- _TASK PROMPT_
Your task is to quote, unchanged, only the lines from the one with "Keep writing the" through the one with "bm = bmesh.new();", both ends included.

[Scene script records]

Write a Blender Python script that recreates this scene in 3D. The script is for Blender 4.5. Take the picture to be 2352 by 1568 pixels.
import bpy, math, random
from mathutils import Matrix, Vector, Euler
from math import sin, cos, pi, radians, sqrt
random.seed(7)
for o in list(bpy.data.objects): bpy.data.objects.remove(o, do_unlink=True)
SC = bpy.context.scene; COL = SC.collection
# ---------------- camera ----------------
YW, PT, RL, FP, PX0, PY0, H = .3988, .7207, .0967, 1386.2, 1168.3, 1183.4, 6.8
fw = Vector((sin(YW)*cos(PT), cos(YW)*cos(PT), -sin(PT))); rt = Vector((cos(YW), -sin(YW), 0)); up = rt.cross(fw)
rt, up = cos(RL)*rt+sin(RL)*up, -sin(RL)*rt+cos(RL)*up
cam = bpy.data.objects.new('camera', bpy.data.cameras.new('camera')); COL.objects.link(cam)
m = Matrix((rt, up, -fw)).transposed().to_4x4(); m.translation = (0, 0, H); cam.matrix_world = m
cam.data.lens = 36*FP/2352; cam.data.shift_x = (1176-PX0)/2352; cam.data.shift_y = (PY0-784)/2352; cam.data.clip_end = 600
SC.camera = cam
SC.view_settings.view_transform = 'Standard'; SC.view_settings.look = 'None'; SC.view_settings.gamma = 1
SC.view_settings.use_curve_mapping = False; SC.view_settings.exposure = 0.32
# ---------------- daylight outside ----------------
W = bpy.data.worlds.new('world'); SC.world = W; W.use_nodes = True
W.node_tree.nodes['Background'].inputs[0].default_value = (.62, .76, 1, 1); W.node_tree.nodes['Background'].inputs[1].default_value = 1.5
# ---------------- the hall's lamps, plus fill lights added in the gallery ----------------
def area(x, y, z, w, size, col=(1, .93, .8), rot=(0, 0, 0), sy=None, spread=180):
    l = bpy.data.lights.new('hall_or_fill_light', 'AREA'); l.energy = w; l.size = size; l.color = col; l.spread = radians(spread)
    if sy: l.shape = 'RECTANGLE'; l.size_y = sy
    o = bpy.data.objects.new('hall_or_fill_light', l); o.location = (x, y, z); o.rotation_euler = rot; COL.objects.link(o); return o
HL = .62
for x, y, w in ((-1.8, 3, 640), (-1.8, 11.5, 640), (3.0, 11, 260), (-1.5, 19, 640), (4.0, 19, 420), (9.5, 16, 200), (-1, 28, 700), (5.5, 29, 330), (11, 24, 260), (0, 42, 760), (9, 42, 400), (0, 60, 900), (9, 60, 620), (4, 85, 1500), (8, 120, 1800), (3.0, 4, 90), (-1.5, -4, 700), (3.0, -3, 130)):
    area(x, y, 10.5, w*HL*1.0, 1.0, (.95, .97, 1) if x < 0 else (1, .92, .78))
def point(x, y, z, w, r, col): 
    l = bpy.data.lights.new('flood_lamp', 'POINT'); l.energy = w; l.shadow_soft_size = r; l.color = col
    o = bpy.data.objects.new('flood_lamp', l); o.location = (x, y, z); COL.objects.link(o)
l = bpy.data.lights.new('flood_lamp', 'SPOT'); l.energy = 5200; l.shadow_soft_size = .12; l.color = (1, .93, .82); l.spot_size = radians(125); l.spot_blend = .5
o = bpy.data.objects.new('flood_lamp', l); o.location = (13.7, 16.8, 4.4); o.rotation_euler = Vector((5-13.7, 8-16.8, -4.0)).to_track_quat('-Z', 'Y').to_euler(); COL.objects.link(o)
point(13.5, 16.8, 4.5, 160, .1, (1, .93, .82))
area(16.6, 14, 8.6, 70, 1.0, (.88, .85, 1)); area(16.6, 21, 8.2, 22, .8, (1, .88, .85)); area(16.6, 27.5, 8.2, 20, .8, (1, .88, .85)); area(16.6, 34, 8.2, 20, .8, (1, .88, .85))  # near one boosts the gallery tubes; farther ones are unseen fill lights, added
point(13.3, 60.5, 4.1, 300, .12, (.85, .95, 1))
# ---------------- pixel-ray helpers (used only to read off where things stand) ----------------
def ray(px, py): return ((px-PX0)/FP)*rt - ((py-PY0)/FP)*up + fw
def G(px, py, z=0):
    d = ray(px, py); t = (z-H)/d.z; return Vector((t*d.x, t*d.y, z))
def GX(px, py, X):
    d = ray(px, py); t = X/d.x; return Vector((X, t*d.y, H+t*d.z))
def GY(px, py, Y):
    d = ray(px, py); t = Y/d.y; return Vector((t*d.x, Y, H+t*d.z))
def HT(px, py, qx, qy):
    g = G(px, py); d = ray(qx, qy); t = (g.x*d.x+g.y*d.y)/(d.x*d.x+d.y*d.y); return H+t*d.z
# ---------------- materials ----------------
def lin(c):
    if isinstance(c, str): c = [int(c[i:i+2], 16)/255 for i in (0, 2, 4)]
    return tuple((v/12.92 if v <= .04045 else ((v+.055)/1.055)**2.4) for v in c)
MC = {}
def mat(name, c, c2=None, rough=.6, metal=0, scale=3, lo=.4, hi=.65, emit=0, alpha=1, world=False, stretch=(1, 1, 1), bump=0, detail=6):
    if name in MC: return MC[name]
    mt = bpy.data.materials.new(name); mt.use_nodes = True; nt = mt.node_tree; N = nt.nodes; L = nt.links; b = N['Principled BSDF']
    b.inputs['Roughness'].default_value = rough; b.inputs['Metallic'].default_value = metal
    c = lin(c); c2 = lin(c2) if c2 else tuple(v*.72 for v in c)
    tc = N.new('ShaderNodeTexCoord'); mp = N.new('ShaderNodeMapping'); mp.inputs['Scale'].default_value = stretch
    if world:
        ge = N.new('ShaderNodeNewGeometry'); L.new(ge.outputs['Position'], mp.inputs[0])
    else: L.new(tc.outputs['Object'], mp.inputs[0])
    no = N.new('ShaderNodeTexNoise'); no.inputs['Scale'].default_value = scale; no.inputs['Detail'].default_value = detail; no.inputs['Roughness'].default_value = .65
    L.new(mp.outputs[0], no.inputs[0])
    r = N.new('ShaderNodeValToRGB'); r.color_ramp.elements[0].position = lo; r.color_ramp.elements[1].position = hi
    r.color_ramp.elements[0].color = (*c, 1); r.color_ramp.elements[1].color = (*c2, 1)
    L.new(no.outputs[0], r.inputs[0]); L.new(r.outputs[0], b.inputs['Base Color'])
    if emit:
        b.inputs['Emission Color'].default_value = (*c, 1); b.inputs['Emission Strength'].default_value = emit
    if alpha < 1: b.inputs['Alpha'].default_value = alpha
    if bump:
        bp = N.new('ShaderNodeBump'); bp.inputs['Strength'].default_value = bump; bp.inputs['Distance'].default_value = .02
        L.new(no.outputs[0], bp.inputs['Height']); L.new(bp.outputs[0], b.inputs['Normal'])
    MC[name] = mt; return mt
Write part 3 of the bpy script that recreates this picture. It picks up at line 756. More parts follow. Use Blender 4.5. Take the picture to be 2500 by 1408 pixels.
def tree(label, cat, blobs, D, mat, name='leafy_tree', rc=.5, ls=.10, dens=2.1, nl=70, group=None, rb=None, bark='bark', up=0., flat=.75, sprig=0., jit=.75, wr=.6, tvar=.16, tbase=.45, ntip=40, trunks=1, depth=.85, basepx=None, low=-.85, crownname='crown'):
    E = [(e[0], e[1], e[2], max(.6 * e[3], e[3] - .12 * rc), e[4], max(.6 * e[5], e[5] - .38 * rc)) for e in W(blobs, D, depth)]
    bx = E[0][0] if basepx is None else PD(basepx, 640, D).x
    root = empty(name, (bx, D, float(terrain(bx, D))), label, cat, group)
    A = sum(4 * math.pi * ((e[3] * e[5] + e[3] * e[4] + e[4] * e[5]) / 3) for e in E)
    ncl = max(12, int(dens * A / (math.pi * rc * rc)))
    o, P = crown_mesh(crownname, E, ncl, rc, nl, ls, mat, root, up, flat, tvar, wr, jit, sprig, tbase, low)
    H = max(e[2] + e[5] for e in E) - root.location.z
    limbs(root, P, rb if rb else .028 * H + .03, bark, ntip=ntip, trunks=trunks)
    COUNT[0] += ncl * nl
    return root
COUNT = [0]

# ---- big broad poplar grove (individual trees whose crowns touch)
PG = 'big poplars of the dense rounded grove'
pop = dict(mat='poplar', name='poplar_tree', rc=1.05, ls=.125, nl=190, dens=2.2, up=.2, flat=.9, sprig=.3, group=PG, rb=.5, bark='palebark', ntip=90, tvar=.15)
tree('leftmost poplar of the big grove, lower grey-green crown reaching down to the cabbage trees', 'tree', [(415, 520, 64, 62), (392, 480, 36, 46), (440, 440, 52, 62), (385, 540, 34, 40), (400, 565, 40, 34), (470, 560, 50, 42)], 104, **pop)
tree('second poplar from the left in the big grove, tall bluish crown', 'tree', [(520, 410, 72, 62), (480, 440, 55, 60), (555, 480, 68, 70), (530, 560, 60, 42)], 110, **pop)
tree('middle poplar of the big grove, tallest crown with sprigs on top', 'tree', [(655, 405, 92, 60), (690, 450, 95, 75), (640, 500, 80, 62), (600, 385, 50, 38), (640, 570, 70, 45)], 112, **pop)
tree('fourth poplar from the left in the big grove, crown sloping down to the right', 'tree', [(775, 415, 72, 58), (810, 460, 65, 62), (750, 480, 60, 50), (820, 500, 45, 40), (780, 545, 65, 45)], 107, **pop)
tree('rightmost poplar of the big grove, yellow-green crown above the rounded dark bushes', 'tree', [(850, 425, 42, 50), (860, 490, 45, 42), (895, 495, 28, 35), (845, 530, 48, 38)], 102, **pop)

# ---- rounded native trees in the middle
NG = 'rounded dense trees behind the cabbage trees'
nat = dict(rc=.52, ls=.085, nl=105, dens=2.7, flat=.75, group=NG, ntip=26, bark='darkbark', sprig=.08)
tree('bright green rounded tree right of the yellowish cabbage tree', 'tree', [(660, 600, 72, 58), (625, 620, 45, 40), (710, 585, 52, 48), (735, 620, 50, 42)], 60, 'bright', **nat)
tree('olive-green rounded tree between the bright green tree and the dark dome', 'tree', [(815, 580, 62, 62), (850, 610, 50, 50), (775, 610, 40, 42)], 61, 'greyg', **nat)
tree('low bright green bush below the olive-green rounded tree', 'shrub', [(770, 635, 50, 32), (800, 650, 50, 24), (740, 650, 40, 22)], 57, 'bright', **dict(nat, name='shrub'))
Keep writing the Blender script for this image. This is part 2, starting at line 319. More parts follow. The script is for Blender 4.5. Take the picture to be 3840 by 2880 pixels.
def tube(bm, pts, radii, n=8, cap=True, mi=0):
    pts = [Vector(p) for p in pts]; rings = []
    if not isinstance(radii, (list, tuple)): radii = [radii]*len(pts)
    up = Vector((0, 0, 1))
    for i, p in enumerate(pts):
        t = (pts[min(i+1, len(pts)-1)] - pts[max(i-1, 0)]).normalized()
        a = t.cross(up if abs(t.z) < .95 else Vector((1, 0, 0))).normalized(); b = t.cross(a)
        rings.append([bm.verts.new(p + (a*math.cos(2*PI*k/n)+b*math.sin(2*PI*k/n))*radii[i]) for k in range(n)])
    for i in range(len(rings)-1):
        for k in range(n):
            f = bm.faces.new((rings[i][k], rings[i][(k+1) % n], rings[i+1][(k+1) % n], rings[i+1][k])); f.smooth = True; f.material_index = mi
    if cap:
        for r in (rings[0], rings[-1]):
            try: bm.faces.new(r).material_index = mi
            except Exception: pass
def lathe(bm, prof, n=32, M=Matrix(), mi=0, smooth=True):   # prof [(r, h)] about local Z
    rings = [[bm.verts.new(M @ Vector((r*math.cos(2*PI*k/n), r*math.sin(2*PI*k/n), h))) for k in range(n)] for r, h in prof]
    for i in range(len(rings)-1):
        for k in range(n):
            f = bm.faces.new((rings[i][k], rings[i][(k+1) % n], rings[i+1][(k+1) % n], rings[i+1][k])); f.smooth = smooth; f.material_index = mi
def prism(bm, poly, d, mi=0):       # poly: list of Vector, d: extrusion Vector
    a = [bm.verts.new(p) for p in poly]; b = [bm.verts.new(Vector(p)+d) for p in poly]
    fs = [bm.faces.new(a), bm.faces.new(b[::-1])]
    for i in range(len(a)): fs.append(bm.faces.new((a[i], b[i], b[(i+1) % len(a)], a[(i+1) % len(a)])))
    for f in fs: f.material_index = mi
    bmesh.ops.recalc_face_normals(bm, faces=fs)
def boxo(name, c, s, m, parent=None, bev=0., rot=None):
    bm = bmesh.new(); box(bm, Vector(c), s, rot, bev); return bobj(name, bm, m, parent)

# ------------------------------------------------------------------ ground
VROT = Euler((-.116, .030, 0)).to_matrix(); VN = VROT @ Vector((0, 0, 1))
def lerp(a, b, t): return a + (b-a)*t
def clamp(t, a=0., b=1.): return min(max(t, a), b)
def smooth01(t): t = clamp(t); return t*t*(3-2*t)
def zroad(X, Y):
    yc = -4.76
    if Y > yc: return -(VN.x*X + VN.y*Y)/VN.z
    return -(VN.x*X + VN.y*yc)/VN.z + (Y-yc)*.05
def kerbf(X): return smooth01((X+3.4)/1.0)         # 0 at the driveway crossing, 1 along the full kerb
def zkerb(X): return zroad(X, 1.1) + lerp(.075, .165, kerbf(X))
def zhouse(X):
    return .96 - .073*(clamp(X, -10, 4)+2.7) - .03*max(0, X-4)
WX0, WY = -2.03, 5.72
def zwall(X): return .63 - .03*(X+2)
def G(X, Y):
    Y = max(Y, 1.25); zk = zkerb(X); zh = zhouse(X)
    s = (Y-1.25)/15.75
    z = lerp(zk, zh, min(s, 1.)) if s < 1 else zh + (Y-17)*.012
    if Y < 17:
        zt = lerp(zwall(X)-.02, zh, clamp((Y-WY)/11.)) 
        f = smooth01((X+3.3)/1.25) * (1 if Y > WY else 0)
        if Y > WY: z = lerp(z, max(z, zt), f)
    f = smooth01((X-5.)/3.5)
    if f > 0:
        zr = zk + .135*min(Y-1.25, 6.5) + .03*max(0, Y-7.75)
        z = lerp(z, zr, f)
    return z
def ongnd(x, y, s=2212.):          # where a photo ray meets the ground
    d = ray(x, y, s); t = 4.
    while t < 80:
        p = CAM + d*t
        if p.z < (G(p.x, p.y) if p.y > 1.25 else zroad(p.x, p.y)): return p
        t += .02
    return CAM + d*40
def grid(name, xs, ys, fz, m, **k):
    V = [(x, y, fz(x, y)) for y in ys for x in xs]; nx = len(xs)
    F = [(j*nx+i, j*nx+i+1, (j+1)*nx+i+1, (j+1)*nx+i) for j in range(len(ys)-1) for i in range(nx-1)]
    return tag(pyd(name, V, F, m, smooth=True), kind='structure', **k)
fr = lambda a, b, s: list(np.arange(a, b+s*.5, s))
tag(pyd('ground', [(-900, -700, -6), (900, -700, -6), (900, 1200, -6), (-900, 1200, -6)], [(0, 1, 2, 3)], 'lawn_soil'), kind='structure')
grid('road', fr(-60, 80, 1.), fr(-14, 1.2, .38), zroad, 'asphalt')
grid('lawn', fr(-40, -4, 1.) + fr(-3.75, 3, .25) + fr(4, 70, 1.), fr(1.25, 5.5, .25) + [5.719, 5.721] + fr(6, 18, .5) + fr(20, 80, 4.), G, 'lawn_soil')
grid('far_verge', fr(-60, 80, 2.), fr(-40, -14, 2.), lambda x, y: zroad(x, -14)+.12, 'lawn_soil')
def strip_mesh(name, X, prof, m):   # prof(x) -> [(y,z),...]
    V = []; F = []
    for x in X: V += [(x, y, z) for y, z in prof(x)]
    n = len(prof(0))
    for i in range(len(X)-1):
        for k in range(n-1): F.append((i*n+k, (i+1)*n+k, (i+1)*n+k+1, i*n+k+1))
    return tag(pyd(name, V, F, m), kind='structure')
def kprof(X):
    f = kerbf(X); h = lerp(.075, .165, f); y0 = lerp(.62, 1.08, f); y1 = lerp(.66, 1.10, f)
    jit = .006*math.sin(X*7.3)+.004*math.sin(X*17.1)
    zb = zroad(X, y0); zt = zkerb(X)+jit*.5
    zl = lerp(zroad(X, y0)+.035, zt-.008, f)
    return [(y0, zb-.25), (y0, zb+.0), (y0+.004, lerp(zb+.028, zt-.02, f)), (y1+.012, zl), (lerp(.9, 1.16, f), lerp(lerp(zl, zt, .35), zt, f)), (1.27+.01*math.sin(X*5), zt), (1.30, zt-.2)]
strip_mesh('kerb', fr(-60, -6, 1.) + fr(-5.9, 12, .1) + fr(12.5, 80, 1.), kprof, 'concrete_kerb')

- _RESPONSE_
Keep writing the Blender script for this image. This is part 2, starting at line 319. More parts follow. The script is for Blender 4.5. Take the picture to be 3840 by 2880 pixels.
def tube(bm, pts, radii, n=8, cap=True, mi=0):
    pts = [Vector(p) for p in pts]; rings = []
    if not isinstance(radii, (list, tuple)): radii = [radii]*len(pts)
    up = Vector((0, 0, 1))
    for i, p in enumerate(pts):
        t = (pts[min(i+1, len(pts)-1)] - pts[max(i-1, 0)]).normalized()
        a = t.cross(up if abs(t.z) < .95 else Vector((1, 0, 0))).normalized(); b = t.cross(a)
        rings.append([bm.verts.new(p + (a*math.cos(2*PI*k/n)+b*math.sin(2*PI*k/n))*radii[i]) for k in range(n)])
    for i in range(len(rings)-1):
        for k in range(n):
            f = bm.faces.new((rings[i][k], rings[i][(k+1) % n], rings[i+1][(k+1) % n], rings[i+1][k])); f.smooth = True; f.material_index = mi
    if cap:
        for r in (rings[0], rings[-1]):
            try: bm.faces.new(r).material_index = mi
            except Exception: pass
def lathe(bm, prof, n=32, M=Matrix(), mi=0, smooth=True):   # prof [(r, h)] about local Z
    rings = [[bm.verts.new(M @ Vector((r*math.cos(2*PI*k/n), r*math.sin(2*PI*k/n), h))) for k in range(n)] for r, h in prof]
    for i in range(len(rings)-1):
        for k in range(n):
            f = bm.faces.new((rings[i][k], rings[i][(k+1) % n], rings[i+1][(k+1) % n], rings[i+1][k])); f.smooth = smooth; f.material_index = mi
def prism(bm, poly, d, mi=0):       # poly: list of Vector, d: extrusion Vector
    a = [bm.verts.new(p) for p in poly]; b = [bm.verts.new(Vector(p)+d) for p in poly]
    fs = [bm.faces.new(a), bm.faces.new(b[::-1])]
    for i in range(len(a)): fs.append(bm.faces.new((a[i], b[i], b[(i+1) % len(a)], a[(i+1) % len(a)])))
    for f in fs: f.material_index = mi
    bmesh.ops.recalc_face_normals(bm, faces=fs)
def boxo(name, c, s, m, parent=None, bev=0., rot=None):
    bm = bmesh.new(); box(bm, Vector(c), s, rot, bev); return bobj(name, bm, m, parent)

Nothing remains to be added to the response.